A luz mudou, muitas árvores já quase nuas, os dias são curtos, o vento se sente mais frio e a chuva fina irritante aos poucos começa a fazer sua aparição diária. Fase de instrospecção e análise e remoção de excessos. As camadas de lã e algodão que uso para me proteger do clima já são pesadas demais; não preciso arrastar peso extra por dentro.

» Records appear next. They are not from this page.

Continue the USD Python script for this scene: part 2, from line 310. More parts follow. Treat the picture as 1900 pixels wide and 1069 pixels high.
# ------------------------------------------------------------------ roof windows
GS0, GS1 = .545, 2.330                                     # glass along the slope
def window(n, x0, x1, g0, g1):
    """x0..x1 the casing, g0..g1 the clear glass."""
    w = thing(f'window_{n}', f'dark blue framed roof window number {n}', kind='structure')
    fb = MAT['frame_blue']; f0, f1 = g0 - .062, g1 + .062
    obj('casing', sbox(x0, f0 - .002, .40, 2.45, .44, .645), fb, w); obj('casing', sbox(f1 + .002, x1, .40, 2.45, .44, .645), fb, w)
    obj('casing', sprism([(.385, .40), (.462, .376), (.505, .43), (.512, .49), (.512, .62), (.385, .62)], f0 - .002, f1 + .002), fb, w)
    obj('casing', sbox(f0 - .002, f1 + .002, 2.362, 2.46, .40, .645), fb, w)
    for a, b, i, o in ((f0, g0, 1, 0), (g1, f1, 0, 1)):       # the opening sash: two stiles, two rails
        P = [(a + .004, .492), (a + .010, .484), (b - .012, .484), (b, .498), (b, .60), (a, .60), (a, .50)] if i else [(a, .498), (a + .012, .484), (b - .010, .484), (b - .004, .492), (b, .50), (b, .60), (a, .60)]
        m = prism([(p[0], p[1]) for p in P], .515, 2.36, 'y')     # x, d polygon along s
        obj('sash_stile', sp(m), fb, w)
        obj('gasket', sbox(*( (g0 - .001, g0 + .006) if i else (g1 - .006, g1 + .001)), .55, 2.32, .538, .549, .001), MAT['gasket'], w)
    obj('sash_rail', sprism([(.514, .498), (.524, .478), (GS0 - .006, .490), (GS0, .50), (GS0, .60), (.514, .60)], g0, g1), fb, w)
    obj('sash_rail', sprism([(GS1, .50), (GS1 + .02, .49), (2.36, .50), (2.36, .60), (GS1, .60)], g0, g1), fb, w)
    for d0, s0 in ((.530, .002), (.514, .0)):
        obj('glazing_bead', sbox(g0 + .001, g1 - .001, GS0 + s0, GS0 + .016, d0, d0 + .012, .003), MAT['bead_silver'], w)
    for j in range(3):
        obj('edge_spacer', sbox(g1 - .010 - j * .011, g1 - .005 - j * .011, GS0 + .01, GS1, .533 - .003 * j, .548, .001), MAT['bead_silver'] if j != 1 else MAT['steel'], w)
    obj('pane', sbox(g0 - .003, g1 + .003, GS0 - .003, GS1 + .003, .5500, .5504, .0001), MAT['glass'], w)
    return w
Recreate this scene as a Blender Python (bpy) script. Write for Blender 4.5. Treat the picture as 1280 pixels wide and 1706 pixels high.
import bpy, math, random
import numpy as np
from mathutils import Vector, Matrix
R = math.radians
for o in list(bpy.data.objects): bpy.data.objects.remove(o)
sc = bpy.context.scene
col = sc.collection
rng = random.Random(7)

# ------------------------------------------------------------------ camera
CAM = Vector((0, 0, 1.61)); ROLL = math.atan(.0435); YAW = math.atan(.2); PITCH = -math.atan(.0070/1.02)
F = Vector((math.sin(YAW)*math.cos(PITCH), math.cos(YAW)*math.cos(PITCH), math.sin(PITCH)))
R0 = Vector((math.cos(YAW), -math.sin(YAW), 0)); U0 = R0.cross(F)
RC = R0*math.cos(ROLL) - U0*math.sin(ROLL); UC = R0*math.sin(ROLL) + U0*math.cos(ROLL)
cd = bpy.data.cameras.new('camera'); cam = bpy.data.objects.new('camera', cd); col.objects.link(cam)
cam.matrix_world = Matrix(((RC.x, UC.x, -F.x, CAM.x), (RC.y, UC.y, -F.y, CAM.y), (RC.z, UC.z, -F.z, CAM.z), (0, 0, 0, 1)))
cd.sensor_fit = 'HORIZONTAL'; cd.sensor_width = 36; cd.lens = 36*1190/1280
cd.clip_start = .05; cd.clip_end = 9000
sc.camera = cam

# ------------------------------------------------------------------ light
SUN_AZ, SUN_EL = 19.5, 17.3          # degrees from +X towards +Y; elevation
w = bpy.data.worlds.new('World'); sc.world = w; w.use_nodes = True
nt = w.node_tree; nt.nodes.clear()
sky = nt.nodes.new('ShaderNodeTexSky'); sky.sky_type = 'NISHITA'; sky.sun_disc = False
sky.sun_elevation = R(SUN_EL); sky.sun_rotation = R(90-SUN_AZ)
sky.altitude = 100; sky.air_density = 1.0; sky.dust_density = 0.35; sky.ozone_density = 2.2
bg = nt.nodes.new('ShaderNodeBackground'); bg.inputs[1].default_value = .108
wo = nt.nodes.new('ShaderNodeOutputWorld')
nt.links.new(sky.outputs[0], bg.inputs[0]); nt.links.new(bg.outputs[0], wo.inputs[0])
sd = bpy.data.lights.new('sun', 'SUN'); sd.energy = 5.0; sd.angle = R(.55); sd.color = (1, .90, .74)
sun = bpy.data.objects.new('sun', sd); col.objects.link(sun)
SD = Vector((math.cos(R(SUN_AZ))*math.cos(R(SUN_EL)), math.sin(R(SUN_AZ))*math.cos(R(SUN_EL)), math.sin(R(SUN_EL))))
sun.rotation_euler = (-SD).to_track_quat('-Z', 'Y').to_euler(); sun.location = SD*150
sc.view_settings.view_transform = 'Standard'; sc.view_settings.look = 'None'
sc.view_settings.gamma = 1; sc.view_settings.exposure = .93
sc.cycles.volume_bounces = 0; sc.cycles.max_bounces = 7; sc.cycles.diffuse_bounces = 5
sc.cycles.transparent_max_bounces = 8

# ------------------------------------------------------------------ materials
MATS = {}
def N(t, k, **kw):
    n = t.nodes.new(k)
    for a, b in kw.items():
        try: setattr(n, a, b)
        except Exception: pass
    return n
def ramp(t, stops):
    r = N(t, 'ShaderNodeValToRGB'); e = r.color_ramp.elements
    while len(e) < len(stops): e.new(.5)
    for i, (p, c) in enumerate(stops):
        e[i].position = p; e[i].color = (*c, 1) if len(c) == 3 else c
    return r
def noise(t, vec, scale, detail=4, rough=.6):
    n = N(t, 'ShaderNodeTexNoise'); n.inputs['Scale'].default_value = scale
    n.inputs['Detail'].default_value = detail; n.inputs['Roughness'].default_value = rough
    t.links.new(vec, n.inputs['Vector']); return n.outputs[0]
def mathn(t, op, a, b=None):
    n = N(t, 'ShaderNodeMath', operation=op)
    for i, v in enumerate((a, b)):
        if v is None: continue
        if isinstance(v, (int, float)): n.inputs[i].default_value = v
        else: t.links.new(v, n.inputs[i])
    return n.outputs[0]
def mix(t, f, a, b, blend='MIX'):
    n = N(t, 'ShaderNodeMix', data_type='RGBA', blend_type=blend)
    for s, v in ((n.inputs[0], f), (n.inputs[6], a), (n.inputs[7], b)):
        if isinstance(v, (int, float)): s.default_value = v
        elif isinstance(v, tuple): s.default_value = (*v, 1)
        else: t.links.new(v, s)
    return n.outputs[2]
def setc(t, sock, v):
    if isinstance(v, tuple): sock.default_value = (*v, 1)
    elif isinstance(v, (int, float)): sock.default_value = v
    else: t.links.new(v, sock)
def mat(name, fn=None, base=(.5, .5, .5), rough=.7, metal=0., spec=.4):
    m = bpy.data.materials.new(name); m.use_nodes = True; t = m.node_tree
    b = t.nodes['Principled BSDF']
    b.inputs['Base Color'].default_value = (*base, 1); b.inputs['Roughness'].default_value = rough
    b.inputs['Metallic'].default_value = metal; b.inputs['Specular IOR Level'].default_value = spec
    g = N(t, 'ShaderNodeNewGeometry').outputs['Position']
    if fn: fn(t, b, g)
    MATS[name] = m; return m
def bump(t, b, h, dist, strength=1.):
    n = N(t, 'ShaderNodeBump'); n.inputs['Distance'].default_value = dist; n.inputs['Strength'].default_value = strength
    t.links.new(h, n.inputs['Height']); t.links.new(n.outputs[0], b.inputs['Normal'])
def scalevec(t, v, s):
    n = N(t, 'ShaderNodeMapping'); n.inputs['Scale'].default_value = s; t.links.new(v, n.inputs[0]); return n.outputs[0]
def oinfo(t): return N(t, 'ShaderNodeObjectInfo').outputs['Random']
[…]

Não quero mais cultivar em mim o que eu mesma não entendo. O veneno desnecessário, as indiretas diretas, as tentativas de atingir quem está apenas levando a vida – de uma maneira talvez vagamente reprovável, mas que se não prejudica por que raios importa? Por que me manter voluntariamente ao redor de gente a quem tenho tantas críticas a fazer? Preguiça de dar unfollow, block, deletar o contato do telefone, tirar o nome da lista de cartões de natal? Medo de acabar sem ter ninguém para dar like no status, na foto de festa, no selfie inseguro, na curadoria de fragmentos tentando reafirmar que a vida é bela e por favor, concordem, porque aí sim talvez eu acredite?
Abrir as garras desse afeto interesseiro e deixar as pessoas irem. Se tudo o que conseguimos pensar quando pensamos nelas se resume a escárnio, então para o bem de todos (delas e nosso) talvez devêssemos considerar esquecê-las. Otimizar o banco de dados, deixar na mente apenas o que valer o espaço que ocupa. Vamos nos deixar ir. Nos despedir com um aceno de mão imaginário e a consideração que não foi bastante para que pudéssemos ser amigos mas que talvez seja suficiente para nos libertar do estorvo da insinceridade.